BOISE, Idaho — The seven states that rely on the drought-stricken Colorado River are at an impasse. The failure to come to an agreement on water cuts could prompt the federal government to step in with mandatory cuts.
Six states agreed to an outline for cuts, but California is holding out. California has senior water rights and wants Arizona to give up more first.
However, the current agreement in place, the Colorado River Compact, allocates water to states that weren't really there in the first place. That's according to Eric Kuhn, the co-author of the book "Science be Dammed: How Ignoring Inconvenient Science Drained the Colorado River."
In this book, Kuhn and his co-author, John Fleck, detail the decision-making behind the Colorado River Compact.
There were a team of engineers that were using relatively-new technology for the the time, river gauges. The river gauges collected data for about 20 years prior. Coincidentally, those 20 years the river gauges were in place were a very wet time period. So, if the engineers only factored in the gage data, they wouldn't be getting the full picture.
Eugene LaRue was one of the engineers at the time. He looked at some other evidence and saw the Colorado River was subject to 20-year and 30-year droughts. When the time came, policymakers opted to not utilize LaRue's opinion. Kuhn said policymakers from the Bureau of Reclamation were focused on the development and the potential upside.
"They wanted to build Hoover Dam, and the more water that was in the river, the more we could divide up among the states, the more power it would produce, the bigger the benefits," Kuhn said. "They wanted to provide a more positive atmosphere, they were the optimists. They considered LaRue too much of a pessimist, but we today we're looking back, we consider him more of a realist."
There was as much as 20 million acre-feet in the river each year, according to the Colorado River Compact. Kuhn said today, the Colorado River is likely close to 13 million acre-feet.
Fast forward from 1922, the policies to spur growth worked. Communities in the west have grown significantly. Now, it gets complicated trying to scale water usage back. Some people have senior water rights, other have junior water rights. But, no matter how you slice up the allocations, the water was never there to begin with. Unfortunately, there may be even more water supply that is left.
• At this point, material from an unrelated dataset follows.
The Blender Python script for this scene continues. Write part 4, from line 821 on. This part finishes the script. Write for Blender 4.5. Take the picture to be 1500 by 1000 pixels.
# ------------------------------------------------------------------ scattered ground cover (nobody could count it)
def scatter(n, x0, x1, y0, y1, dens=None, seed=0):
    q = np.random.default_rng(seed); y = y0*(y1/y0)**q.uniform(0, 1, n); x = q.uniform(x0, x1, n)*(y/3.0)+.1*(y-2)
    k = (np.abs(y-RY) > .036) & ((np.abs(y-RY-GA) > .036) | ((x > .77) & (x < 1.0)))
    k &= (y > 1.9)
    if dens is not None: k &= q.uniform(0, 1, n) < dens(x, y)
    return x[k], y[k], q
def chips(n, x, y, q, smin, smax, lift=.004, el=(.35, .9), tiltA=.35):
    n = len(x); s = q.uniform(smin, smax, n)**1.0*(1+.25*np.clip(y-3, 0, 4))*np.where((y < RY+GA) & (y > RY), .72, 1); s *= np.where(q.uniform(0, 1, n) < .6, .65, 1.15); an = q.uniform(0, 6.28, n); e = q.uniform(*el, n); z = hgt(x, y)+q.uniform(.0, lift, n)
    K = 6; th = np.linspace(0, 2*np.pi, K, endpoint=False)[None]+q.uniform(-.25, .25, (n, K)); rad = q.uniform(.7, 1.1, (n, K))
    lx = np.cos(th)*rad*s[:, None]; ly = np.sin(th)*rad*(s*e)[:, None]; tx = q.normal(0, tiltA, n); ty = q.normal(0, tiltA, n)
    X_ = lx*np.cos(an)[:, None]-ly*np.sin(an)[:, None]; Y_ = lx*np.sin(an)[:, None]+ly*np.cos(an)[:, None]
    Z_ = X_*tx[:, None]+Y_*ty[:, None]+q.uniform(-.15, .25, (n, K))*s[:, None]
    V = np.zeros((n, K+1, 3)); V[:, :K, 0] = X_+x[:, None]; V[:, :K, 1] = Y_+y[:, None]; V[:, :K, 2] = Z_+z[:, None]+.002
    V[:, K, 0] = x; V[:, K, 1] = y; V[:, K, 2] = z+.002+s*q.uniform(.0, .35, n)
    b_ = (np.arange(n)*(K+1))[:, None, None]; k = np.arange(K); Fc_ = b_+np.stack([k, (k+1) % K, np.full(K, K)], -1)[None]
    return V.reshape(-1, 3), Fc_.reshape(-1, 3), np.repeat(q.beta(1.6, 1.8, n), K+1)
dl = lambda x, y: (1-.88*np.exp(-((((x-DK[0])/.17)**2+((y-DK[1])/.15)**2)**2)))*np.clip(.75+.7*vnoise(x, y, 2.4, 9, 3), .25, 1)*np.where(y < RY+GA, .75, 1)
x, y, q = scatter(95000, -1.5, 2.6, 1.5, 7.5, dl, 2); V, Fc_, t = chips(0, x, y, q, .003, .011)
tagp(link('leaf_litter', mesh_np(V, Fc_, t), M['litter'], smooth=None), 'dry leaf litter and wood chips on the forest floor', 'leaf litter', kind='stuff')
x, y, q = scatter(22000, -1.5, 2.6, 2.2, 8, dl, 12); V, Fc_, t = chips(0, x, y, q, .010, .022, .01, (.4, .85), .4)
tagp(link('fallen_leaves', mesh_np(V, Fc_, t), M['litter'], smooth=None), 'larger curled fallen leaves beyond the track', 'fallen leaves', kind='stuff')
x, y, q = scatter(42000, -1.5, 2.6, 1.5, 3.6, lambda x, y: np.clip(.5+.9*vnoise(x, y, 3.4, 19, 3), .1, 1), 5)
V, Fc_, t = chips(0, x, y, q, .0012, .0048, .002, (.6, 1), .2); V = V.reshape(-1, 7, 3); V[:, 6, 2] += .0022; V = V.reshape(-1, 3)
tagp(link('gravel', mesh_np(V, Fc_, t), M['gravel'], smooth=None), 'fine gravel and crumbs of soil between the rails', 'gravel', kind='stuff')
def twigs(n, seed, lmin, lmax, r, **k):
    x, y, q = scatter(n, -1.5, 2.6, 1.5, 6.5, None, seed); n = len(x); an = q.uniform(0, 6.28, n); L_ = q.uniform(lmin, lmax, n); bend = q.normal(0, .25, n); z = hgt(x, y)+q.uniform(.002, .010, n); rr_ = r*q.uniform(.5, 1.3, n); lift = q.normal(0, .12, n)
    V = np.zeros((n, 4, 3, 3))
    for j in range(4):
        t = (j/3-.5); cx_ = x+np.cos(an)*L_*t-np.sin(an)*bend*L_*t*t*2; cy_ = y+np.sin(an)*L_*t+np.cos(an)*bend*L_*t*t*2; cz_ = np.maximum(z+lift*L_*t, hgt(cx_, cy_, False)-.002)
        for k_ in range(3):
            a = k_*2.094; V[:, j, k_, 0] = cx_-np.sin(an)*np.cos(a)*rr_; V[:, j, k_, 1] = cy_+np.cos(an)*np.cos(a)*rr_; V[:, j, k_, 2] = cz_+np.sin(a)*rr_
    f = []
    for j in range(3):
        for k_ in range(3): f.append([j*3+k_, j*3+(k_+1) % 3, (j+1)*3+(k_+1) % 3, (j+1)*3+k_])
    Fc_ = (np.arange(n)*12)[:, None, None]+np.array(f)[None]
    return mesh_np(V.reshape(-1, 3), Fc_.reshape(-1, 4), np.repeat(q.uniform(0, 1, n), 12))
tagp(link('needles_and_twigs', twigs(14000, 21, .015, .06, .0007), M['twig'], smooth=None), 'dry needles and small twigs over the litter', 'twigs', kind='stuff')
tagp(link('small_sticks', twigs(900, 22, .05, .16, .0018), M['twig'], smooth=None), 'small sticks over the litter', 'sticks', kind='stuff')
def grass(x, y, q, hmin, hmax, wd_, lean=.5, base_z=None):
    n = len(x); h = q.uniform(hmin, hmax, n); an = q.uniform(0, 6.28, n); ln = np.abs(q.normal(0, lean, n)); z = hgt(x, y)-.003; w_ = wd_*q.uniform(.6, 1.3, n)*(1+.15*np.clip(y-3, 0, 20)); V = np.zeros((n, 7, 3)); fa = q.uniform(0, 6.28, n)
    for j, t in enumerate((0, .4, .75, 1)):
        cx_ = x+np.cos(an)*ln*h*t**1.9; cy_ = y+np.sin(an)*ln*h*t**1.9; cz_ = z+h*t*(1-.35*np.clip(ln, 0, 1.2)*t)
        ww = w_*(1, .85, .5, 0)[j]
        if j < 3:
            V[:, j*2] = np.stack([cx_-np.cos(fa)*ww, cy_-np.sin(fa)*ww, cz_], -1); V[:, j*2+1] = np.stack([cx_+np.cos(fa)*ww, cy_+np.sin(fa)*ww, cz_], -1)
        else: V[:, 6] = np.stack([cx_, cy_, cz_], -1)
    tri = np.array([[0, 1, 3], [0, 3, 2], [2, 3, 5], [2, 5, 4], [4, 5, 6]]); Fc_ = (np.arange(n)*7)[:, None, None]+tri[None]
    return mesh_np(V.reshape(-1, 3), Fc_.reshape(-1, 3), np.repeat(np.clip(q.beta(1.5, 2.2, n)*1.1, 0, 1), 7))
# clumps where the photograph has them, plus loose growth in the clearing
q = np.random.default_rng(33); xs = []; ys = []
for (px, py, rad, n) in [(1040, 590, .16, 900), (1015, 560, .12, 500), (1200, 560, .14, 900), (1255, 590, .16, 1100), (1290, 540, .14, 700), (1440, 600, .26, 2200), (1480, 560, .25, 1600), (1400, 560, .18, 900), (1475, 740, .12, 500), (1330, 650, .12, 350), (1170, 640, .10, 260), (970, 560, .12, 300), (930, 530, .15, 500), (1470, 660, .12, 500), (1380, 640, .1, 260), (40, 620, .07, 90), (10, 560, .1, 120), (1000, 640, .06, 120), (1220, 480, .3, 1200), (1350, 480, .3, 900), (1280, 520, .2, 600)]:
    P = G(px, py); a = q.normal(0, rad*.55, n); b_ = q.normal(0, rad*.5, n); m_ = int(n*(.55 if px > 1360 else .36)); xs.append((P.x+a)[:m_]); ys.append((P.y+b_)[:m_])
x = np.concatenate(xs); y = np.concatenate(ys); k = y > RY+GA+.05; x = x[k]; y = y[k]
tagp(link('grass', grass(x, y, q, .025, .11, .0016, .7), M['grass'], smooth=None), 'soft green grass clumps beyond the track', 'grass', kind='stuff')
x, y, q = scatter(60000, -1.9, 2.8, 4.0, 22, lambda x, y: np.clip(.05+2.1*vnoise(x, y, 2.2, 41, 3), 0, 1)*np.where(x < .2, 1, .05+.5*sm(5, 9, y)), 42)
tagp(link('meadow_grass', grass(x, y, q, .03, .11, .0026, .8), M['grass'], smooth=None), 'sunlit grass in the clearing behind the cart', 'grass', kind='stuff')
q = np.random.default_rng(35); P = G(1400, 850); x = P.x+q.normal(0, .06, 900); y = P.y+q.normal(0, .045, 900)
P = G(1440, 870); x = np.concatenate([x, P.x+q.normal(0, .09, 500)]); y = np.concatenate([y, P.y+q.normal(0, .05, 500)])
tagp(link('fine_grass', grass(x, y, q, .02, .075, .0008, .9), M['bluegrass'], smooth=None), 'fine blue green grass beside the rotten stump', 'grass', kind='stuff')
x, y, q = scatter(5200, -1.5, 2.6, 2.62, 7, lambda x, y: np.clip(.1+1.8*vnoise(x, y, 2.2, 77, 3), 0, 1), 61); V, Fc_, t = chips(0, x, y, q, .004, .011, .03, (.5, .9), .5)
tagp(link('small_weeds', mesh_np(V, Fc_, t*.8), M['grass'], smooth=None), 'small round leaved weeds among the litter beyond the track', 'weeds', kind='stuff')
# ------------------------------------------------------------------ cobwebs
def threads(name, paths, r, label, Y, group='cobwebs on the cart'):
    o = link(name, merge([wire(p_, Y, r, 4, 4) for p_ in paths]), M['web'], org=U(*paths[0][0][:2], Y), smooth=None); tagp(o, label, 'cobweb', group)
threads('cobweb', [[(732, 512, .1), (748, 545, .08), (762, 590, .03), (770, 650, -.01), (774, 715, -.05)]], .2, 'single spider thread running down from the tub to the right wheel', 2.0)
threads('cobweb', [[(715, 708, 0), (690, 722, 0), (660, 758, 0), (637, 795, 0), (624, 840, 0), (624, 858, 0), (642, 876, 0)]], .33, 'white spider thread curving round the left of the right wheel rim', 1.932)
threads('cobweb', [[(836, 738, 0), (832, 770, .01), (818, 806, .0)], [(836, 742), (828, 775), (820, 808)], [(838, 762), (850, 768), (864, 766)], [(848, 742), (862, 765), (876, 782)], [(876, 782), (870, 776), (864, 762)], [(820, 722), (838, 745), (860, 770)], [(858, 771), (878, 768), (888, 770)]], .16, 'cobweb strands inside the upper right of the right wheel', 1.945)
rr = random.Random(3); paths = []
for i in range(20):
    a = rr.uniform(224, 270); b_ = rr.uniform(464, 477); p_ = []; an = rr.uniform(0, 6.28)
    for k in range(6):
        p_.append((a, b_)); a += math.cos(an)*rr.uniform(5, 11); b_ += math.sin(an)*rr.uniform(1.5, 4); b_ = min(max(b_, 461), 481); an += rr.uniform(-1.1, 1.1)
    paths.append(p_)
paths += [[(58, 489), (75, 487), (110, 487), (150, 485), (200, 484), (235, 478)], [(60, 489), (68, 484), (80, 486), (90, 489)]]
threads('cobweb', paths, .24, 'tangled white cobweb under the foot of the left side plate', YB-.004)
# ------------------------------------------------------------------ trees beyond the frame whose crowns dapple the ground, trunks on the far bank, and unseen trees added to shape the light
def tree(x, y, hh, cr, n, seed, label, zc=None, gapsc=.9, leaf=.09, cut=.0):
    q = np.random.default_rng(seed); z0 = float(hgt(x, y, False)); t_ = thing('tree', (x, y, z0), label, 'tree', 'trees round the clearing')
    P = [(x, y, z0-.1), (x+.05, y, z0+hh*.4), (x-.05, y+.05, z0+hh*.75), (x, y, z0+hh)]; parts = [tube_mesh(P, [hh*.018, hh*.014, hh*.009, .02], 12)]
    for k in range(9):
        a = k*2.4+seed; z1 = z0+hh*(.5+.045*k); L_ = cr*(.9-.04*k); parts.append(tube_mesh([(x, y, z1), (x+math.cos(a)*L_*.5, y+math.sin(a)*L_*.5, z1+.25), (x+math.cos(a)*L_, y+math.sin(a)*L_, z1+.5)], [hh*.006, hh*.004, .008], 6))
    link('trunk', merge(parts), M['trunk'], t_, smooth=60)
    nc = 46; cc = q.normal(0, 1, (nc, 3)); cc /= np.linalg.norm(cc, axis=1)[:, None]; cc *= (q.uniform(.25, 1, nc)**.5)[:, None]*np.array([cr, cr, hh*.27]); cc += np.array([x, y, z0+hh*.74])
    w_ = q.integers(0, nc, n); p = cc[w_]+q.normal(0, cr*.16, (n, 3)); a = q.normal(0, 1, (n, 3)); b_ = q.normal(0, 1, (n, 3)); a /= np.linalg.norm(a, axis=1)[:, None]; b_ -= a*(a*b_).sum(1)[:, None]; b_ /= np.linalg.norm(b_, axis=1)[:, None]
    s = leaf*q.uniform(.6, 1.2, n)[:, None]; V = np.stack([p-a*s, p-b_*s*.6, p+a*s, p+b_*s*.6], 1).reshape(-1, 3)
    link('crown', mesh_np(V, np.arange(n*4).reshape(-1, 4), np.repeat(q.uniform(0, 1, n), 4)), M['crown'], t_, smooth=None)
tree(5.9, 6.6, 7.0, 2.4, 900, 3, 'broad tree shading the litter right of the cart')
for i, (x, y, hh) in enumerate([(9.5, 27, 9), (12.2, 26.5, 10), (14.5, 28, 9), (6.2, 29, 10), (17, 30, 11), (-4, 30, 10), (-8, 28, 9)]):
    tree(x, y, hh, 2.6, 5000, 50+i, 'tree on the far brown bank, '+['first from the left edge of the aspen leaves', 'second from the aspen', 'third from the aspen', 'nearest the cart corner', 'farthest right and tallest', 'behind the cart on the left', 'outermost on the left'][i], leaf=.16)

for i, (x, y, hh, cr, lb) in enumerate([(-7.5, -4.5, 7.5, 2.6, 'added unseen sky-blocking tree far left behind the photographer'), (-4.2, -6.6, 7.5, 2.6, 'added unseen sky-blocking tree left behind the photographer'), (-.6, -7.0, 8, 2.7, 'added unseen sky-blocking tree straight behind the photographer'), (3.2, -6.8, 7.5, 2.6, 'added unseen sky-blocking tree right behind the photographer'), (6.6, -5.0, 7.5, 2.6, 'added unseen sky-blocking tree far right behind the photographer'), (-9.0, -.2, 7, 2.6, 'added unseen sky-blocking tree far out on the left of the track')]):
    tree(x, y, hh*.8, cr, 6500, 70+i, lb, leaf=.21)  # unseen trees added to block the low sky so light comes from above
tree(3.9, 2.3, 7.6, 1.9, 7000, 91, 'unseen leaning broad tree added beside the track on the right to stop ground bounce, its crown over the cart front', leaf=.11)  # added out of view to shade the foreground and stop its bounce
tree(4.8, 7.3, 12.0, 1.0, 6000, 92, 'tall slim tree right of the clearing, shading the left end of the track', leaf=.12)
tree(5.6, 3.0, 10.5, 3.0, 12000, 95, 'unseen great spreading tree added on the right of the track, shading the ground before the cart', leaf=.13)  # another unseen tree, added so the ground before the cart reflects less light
"Now, what we've seen is that because of climate change, we're using more water than nature's providing, and that was okay, when we were drawing the reservoirs down," Kuhn said. "So, consider a savings account, we're drawing down the system to about 15% overdraft per year. Now after 25 years, those full reservoirs are dangerously empty, and we have a crisis where we have to figure out how to cut people back, cut farmers, cut cities back. That's very difficult and it's politically challenging, and it's legally challenging."
Scientists say the current drought across the west resulted in the driest two decades in at least 1,200 years. Their research was recently published in the journal Nature Climate Change. In this research, scientists say human-caused climate change has fueled the problem.
"One of the fears is that the climate change is impacting the river system faster than we can adapt to it," Kuhn said. "I call it the millennial drought. But we've had a number of good, big, wet years. We just have had more dry years than wet years, and one wet year is not going to solve the problem."